© David Watmough

The ramifications of the UK vote to leave the EU range from “a few years of rough seas” to “preparing the ship for storm conditions”, according to speakers at a Supply Chain Academy conference last week.

Since the referendum result on 24 June, the nation appears to be in “wait and see mode” on Brexit’s implications, according to speakers and delegates.

Indeed, the two months since the decision was likened to a “phoney war”, as nothing has changed. The UK will remain an EU member until its government invokes Article 50 of the Lisbon Treaty, which triggers a two-year period of exit negotiations.

A feeling of being in limbo came through in a survey of key clients by conference sponsor Uniserve. Many respondents said they were waiting for the government’s next move and “did not want to react too early”.
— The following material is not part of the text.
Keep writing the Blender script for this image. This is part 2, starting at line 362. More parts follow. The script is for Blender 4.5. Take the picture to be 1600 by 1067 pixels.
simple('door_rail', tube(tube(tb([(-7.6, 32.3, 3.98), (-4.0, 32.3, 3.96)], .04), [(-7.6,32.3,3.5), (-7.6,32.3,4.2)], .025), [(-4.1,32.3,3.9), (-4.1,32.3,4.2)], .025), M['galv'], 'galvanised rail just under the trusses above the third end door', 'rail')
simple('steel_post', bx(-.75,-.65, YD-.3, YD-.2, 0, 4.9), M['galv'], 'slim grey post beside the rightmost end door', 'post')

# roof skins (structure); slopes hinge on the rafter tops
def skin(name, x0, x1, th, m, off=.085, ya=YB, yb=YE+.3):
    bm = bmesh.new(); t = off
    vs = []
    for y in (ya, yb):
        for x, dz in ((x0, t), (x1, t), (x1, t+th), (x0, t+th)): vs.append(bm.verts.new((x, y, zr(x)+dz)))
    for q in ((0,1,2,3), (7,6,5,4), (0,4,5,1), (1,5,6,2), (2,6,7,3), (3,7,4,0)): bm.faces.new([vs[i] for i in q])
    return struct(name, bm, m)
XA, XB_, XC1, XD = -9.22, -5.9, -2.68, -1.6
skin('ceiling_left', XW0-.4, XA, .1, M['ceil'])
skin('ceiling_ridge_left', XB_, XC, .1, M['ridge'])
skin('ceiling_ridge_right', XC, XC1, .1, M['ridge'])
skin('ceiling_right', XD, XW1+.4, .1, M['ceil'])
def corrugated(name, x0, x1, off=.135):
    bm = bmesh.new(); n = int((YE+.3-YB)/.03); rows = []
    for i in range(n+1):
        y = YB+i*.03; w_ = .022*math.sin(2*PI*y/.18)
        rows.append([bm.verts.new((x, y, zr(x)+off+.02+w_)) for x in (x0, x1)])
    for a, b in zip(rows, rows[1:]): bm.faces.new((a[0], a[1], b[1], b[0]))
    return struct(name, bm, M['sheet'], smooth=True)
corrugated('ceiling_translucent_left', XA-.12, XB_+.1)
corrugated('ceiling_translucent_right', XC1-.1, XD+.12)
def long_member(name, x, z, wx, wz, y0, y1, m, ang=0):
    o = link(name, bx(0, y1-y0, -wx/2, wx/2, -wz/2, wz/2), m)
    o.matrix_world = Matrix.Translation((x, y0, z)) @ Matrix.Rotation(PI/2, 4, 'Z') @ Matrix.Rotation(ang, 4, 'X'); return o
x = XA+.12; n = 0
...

To date the one significant impact from the Brexit vote has been the fall in the value of sterling against most major currencies, something those in Uniserve’s survey viewed as positive, in terms of increased export sales.

However, they were concerned about the increased cost of imported goods, which would push up prices and could spark inflation.

Panellists Anthony Robinson, from the CBI, and Suren Thiru, of the British Chambers of Commerce, said the UK government was “listening intently” to the views of their organisations’ members; the message being to urgently implement a post-Brexit plan for UK business.

Mr Thiru said some progress had been made in recruiting trade negotiators, given that the EU has some 800 negotiators to the UK’s 50 or so, but it was not proving easy to find the right individuals.

Mr Robinson reminded the conference that, despite several nations stating that they wanted to start trade talks with the UK, as long as it remains an EU member no bilateral deals could be done.

One of the initial consequences of the vote to leave the EU was that many firms had halted recruitment drives, citing an uncertain economic outlook. Simon Manasseh, MD of Linde Material Handling East, said his company had placed an immediate block on recruitment, adding that his employees had needed considerable reassurance and counselling after the vote over fears for their future.

The position on tax and customs is also a major concern for UK shippers and forwarders.

Terry Clear, MD of Customs Insights, outlined possible EU tariff scenarios, but said UK companies already credited with AEO status within the EU would automatically be granted the UK equivalent, post-Brexit.

Perry Jackson, general manager at Mitsubishi Electric, commented that investment and expenditure plans would continuously be reviewed until there was greater clarity in terms of the new economic landscape, although he stressed that whatever course the company decided to plot as the nature of Britain’s new relationship with Europe emerges, it would still plan for growth.

He added, however, that “timings and priorities had changed” as a result of the vote, but it was only one of the drivers in a general refocusing of the company to meet forthcoming regulatory requirements.